What the South had for much of the 20th century was much closer to apartheid. Blacks were not allowed to vote, for example, or to exercise generally protected rights that whites had, such as the right to assemble and petition the government for redress of grievances. In a merely segregated situation, different races would be prevented from mixing but treated by the government as equal citizens. That did not come close to happening: the various Southern governments did not even make a pretense of being neutral arbiters of segregation, but were quite openly White governments, acting as shamelessly violent partisans of the White population's interests.
Louisville, Kentucky, had segregation but not Jim Crow. The black population was a minor but important voting bloc, that could unite to oust mayors who really crossed a line with the racist bullshit. But make no mistake about how people were "treated as equal citizens" under segregation. When the city started establishing a system of large parks, black people were to be excluded, and when the black community protested, the city created a smaller, special park that black people could visit.
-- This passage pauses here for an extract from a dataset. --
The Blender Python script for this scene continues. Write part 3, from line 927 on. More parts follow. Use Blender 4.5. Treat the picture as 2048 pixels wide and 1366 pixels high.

Add to that the problems of educational segregation, political corruption, voter fraud and intimidation.
The North was not much better, where racial segregation in places like Chicago and Seattle was enforced through redlining, blockbusting, restrictive deed covenants, &c., and outright government policy.
Much of the country was ruled by an explicit white supremacist ideology for much of the 20th century, often enforced through open terroristic violence (lynching).